Le coup de grâce ne vient pas d’hier, c’est celui du gouvernement Di Rupo qui avait toutes les cartes en main pour anticiper et éviter l’impasse actuelle et qui a choisi le programme d’austérité, c’est-à-dire ne pas sortir des clous de la société bourgeoise.
Il n’est même pas dit que la société flamande se serait refermée comme elle le fait à présent sur le nationalisme, gonflée de la fausse perception d’une Flandre qui paie pour une Wallonie à la traîne.
La démocratie ne date pas d’hier. Clisthène (né vers 568 av. JC) en avait jeté les premières bases pour parer à la violence. Il avait imaginé que des citoyens donnent leur avis et qu’il en soit tenu compte. Et bien, si la situation reste la même, qu’on tranche par référendum le fond du problème : l’usine à gaz, montée par des inconscients, doit-elle être reconstruite ou plus simplement abandonnée ?
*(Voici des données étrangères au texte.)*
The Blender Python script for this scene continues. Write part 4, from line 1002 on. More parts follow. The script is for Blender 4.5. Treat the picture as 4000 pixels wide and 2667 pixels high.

Le recours au suffrage universel devrait permettre de trancher les conflits. Le rapport de forces idéologique et les luttes populaires peuvent se résoudre dans les institutions, sous peine de les voir surgir sous d’autres formes. Très logiquement, face au blocage des institutions alors que se creusent les inégalités économiques et sociales, des formes de violence se développeront, en partie à cause de la longueur de l’intérim de Sophie Wilmès.
Ceux qui restent dans la fatalité d’une Belgique baroque devraient au moins prévoir une loi sur la longueur des pourparlers après tout scrutin pour la formation d’un gouvernement. Trois mois devraient être suffisants. Passé ce délai, l’élection serait annulée et une autre mise sur pied endéans les six mois. Ce qui, trois mois plus six font neuf, permettrait un nouvel accouchement.